Jonathan Aaron filed a petition in Oakland Probate Court in March, saying board members had reached an dead end over the make-up of the board.

He asked the judge to divide the foundation into two entities, saying in filings that it 'is warranted, and required, to bring to an end the current impasse, to stop the ongoing waste of foundation assets on expensive consultants and to protect and preserve the foundation’s charitable assets and Mr Davidson’s charitable intentions.'

Karen Davidson disagrees, saying in an affidavit that her husband intended the foundation to be a single, family-oriented organization.

'It was meant to be a family foundation, the family structure of the foundation provides that family members will support one another in the philanthropic endeavors of the foundation,' her court filing said.

'It is a way of keeping the family working together now and into the future on philanthropic matters.
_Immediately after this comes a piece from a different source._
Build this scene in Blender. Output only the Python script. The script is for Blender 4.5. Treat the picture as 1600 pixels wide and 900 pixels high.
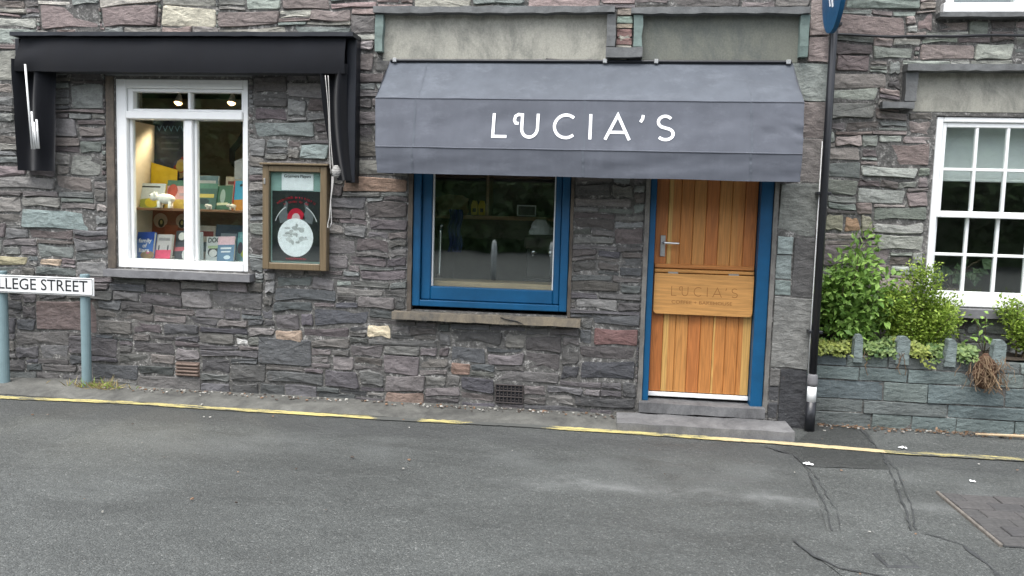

William Davidson specifically expressed this to me before he died.'

Free Press Detroit says that after the board hired a consulting firm to review Jonathan Aaron’s $320,000 salary in 2009 and the board voted unanimously to reduce the salary to $125,000 a year, frictions within the Foundation increased.

The matter is currently before Oakland Probate Judge Daniel O’Brien, but it's unlikely to reach its conclusion in Detroit. O’Brien ruled earlier this month he did not have jurisdiction over the matter because the Foundation was incorporated in Delaware.

Family spokesman Matt Friedman said Karen and Ethan Davidson are hopeful the matter will be resolved amicably and vowed that the Foundation would continue its good work.

'They feel very strongly about it,' he said.